Return the listing below verbatim. Pictures do not belong in the copy.
..........
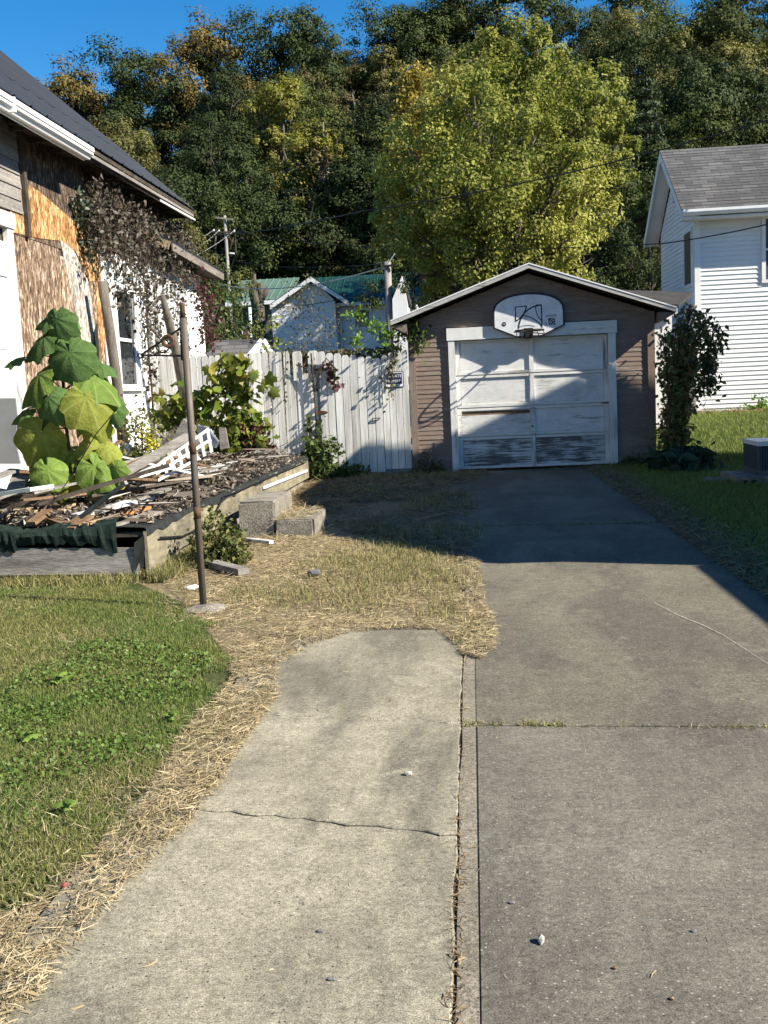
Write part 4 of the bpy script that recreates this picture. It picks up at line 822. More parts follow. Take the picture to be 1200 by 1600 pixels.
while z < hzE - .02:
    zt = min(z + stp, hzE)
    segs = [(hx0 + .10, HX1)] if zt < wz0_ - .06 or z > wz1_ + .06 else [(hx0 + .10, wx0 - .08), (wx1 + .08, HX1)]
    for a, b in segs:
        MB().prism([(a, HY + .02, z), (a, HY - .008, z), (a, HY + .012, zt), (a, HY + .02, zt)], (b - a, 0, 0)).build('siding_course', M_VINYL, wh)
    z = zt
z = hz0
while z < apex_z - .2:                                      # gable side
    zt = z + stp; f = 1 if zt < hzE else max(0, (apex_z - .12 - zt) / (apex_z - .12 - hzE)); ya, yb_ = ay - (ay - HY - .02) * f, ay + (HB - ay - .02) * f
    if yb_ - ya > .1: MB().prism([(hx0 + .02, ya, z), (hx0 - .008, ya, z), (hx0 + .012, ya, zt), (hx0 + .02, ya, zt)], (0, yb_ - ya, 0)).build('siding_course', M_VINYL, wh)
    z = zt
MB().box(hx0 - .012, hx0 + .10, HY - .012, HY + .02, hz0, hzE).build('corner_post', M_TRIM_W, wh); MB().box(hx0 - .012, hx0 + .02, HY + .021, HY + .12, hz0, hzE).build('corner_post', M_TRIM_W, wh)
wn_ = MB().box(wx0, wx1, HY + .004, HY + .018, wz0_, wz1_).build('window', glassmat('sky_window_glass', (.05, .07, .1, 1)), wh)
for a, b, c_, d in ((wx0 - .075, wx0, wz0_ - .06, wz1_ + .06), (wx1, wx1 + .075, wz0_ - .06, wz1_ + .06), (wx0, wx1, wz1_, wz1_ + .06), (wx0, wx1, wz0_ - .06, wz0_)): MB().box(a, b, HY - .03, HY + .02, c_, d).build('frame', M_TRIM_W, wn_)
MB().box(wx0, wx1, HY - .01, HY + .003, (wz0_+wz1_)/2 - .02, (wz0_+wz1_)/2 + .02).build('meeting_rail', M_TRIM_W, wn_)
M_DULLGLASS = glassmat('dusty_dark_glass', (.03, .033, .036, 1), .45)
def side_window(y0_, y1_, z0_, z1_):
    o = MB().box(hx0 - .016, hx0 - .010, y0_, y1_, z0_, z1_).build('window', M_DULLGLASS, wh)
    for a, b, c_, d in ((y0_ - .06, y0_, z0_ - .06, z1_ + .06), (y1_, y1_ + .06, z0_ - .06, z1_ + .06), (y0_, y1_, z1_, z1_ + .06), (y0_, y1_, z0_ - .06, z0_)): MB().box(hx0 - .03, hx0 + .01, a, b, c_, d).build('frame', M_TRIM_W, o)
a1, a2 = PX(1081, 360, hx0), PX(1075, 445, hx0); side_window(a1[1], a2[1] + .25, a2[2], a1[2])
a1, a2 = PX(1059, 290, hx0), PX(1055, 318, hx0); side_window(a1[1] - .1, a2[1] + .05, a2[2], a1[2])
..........
_Task result:_
Write part 4 of the bpy script that recreates this picture. It picks up at line 822. More parts follow. Take the picture to be 1200 by 1600 pixels.
while z < hzE - .02:
    zt = min(z + stp, hzE)
    segs = [(hx0 + .10, HX1)] if zt < wz0_ - .06 or z > wz1_ + .06 else [(hx0 + .10, wx0 - .08), (wx1 + .08, HX1)]
    for a, b in segs:
        MB().prism([(a, HY + .02, z), (a, HY - .008, z), (a, HY + .012, zt), (a, HY + .02, zt)], (b - a, 0, 0)).build('siding_course', M_VINYL, wh)
    z = zt
z = hz0
while z < apex_z - .2:                                      # gable side
    zt = z + stp; f = 1 if zt < hzE else max(0, (apex_z - .12 - zt) / (apex_z - .12 - hzE)); ya, yb_ = ay - (ay - HY - .02) * f, ay + (HB - ay - .02) * f
    if yb_ - ya > .1: MB().prism([(hx0 + .02, ya, z), (hx0 - .008, ya, z), (hx0 + .012, ya, zt), (hx0 + .02, ya, zt)], (0, yb_ - ya, 0)).build('siding_course', M_VINYL, wh)
    z = zt
MB().box(hx0 - .012, hx0 + .10, HY - .012, HY + .02, hz0, hzE).build('corner_post', M_TRIM_W, wh); MB().box(hx0 - .012, hx0 + .02, HY + .021, HY + .12, hz0, hzE).build('corner_post', M_TRIM_W, wh)
wn_ = MB().box(wx0, wx1, HY + .004, HY + .018, wz0_, wz1_).build('window', glassmat('sky_window_glass', (.05, .07, .1, 1)), wh)
for a, b, c_, d in ((wx0 - .075, wx0, wz0_ - .06, wz1_ + .06), (wx1, wx1 + .075, wz0_ - .06, wz1_ + .06), (wx0, wx1, wz1_, wz1_ + .06), (wx0, wx1, wz0_ - .06, wz0_)): MB().box(a, b, HY - .03, HY + .02, c_, d).build('frame', M_TRIM_W, wn_)
MB().box(wx0, wx1, HY - .01, HY + .003, (wz0_+wz1_)/2 - .02, (wz0_+wz1_)/2 + .02).build('meeting_rail', M_TRIM_W, wn_)
M_DULLGLASS = glassmat('dusty_dark_glass', (.03, .033, .036, 1), .45)
def side_window(y0_, y1_, z0_, z1_):
    o = MB().box(hx0 - .016, hx0 - .010, y0_, y1_, z0_, z1_).build('window', M_DULLGLASS, wh)
    for a, b, c_, d in ((y0_ - .06, y0_, z0_ - .06, z1_ + .06), (y1_, y1_ + .06, z0_ - .06, z1_ + .06), (y0_, y1_, z1_, z1_ + .06), (y0_, y1_, z0_ - .06, z0_)): MB().box(hx0 - .03, hx0 + .01, a, b, c_, d).build('frame', M_TRIM_W, o)
a1, a2 = PX(1081, 360, hx0), PX(1075, 445, hx0); side_window(a1[1], a2[1] + .25, a2[2], a1[2])
a1, a2 = PX(1059, 290, hx0), PX(1055, 318, hx0); side_window(a1[1] - .1, a2[1] + .05, a2[2], a1[2])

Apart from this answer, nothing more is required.